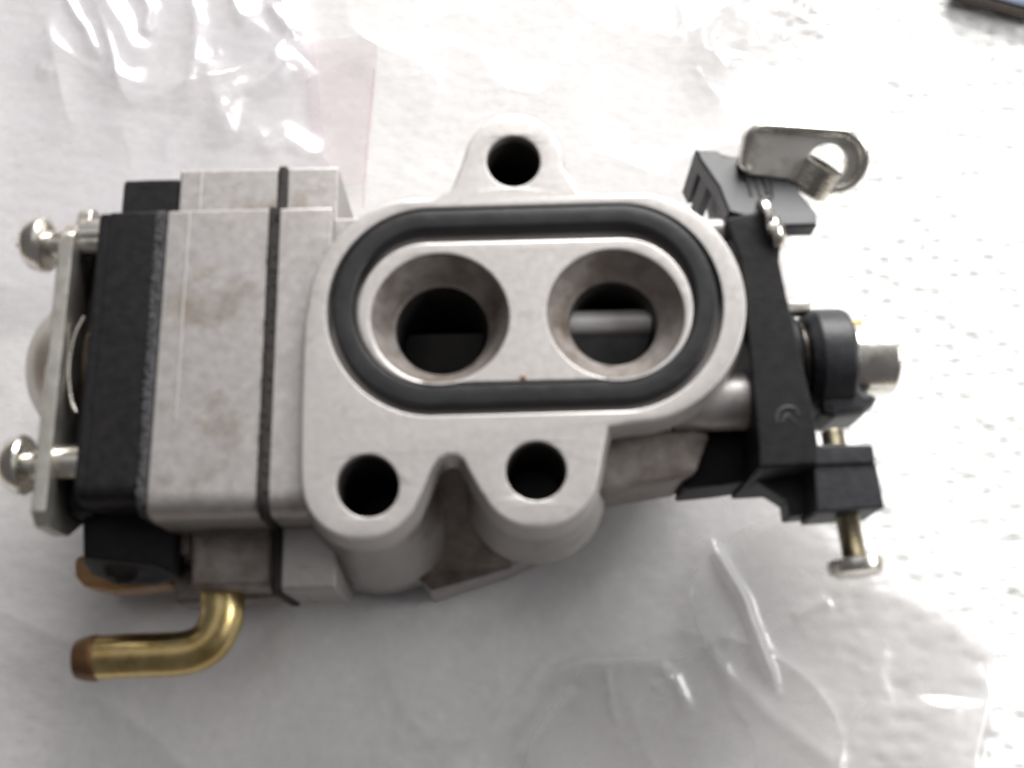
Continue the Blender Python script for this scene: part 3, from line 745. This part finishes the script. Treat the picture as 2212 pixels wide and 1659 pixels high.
sg.tube(cp_, 0.42, 10); obj('return_spring', sg, SPRING, carb)
tab = MB(); tab.prism(fillet(tr([(1695, 648), (1748, 646), (1758, 660), (1757, 672), (1697, 676)], -6.5), 0.3, 3), -8, -6.5, bev=0.3); obj('lever_tab', tab, STEEL, carb)
# bracket screw with its washer, on the shoulder of the bracket
WZ = -1.7
wx, wy = at(1655, 476, WZ)
ws = MB(); ax_ = Vector((1, 0.16, 0.1)).normalized()
ws.lathe([(0.5, -0.45), (2.25, -0.45), (2.4, -0.3), (2.4, 0.2), (2.25, 0.38), (0.5, 0.38)], (wx, wy, WZ), tuple(ax_), 36)
bsw = obj('washer', ws, ZINC, bracket)
hx, hy = at(1668, 506, WZ); wh = MB(); wh.lathe([(2.1, -0.2), (2.1, 0.4), (1.85, 0.95), (1.2, 1.4), (0.2, 1.6)], (hx - 0.2, hy, WZ), tuple(ax_), 36); obj('bracket_screw', wh, ZINC, bracket)
# throttle cable clip: bent zinc plate with a threaded ferrule
tilt = Matrix.Rotation(math.radians(38), 4, 'X')
cxy = at(1735, 332, -1.0)
MC = Matrix.Translation((cxy[0], cxy[1], -1.0)) @ Matrix.Rotation(math.radians(-6), 4, 'Z') @ tilt
stad = [(3.5 + 3.5 * math.cos(math.radians(a)), -0.55 + 3.5 * math.sin(math.radians(a))) for a in range(-90, 91, 10)] + [(-4.3 + 2.2 * math.cos(math.radians(a)), 0.75 + 2.2 * math.sin(math.radians(a))) for a in range(90, 181, 10)] + [(-6.7, -1.8), (-5.6, -2.6), (-1.5, -2.9)]
hol = [(2.7 + 2.15 * math.cos(math.radians(a)), -1.0 + 2.15 * math.sin(math.radians(a))) for a in range(0, 360, 12)]
cb = MB(); cb.prism(stad, -1.7, 0, holes=[hol], bev=0.3, bev0=0.15, M=MC)
clip = obj('cable_clip', cb, ZINC_M, carb)
rim = MB(); rp = offset(ccw(stad), 0.45)
rim.tube([tuple(MC @ Vector((x, y, 0.05))) for x, y in rp[0:31]], 0.55, 10); obj('clip_rim', rim, ZINC, clip)
fe = MB(); fprof = [(2.1, 0)]
t = 0.0
while t < 3.3: fprof += [(2.32, t + 0.05), (2.32, t + 0.25), (2.05, t + 0.38)]; t += 0.5
fprof += [(1.9, t), (1.5, t), (1.5, 0.4)]
fo = MC @ Vector((2.6, -1.1, -0.5))
fdir = Vector((-0.48, -0.60, -0.66)).normalized()
fe.lathe(fprof, tuple(fo), tuple(fdir), 32, False, False); obj('threaded_ferrule', fe, ZINC, clip)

● YOUR OBJECTIVE
Omit each picture, then return all of the listing exactly as it stands.

● THE RESULT
Continue the Blender Python script for this scene: part 3, from line 745. This part finishes the script. Treat the picture as 2212 pixels wide and 1659 pixels high.
sg.tube(cp_, 0.42, 10); obj('return_spring', sg, SPRING, carb)
tab = MB(); tab.prism(fillet(tr([(1695, 648), (1748, 646), (1758, 660), (1757, 672), (1697, 676)], -6.5), 0.3, 3), -8, -6.5, bev=0.3); obj('lever_tab', tab, STEEL, carb)
# bracket screw with its washer, on the shoulder of the bracket
WZ = -1.7
wx, wy = at(1655, 476, WZ)
ws = MB(); ax_ = Vector((1, 0.16, 0.1)).normalized()
ws.lathe([(0.5, -0.45), (2.25, -0.45), (2.4, -0.3), (2.4, 0.2), (2.25, 0.38), (0.5, 0.38)], (wx, wy, WZ), tuple(ax_), 36)
bsw = obj('washer', ws, ZINC, bracket)
hx, hy = at(1668, 506, WZ); wh = MB(); wh.lathe([(2.1, -0.2), (2.1, 0.4), (1.85, 0.95), (1.2, 1.4), (0.2, 1.6)], (hx - 0.2, hy, WZ), tuple(ax_), 36); obj('bracket_screw', wh, ZINC, bracket)
# throttle cable clip: bent zinc plate with a threaded ferrule
tilt = Matrix.Rotation(math.radians(38), 4, 'X')
cxy = at(1735, 332, -1.0)
MC = Matrix.Translation((cxy[0], cxy[1], -1.0)) @ Matrix.Rotation(math.radians(-6), 4, 'Z') @ tilt
stad = [(3.5 + 3.5 * math.cos(math.radians(a)), -0.55 + 3.5 * math.sin(math.radians(a))) for a in range(-90, 91, 10)] + [(-4.3 + 2.2 * math.cos(math.radians(a)), 0.75 + 2.2 * math.sin(math.radians(a))) for a in range(90, 181, 10)] + [(-6.7, -1.8), (-5.6, -2.6), (-1.5, -2.9)]
hol = [(2.7 + 2.15 * math.cos(math.radians(a)), -1.0 + 2.15 * math.sin(math.radians(a))) for a in range(0, 360, 12)]
cb = MB(); cb.prism(stad, -1.7, 0, holes=[hol], bev=0.3, bev0=0.15, M=MC)
clip = obj('cable_clip', cb, ZINC_M, carb)
rim = MB(); rp = offset(ccw(stad), 0.45)
rim.tube([tuple(MC @ Vector((x, y, 0.05))) for x, y in rp[0:31]], 0.55, 10); obj('clip_rim', rim, ZINC, clip)
fe = MB(); fprof = [(2.1, 0)]
t = 0.0
while t < 3.3: fprof += [(2.32, t + 0.05), (2.32, t + 0.25), (2.05, t + 0.38)]; t += 0.5
fprof += [(1.9, t), (1.5, t), (1.5, 0.4)]
fo = MC @ Vector((2.6, -1.1, -0.5))
fdir = Vector((-0.48, -0.60, -0.66)).normalized()
fe.lathe(fprof, tuple(fo), tuple(fdir), 32, False, False); obj('threaded_ferrule', fe, ZINC, clip)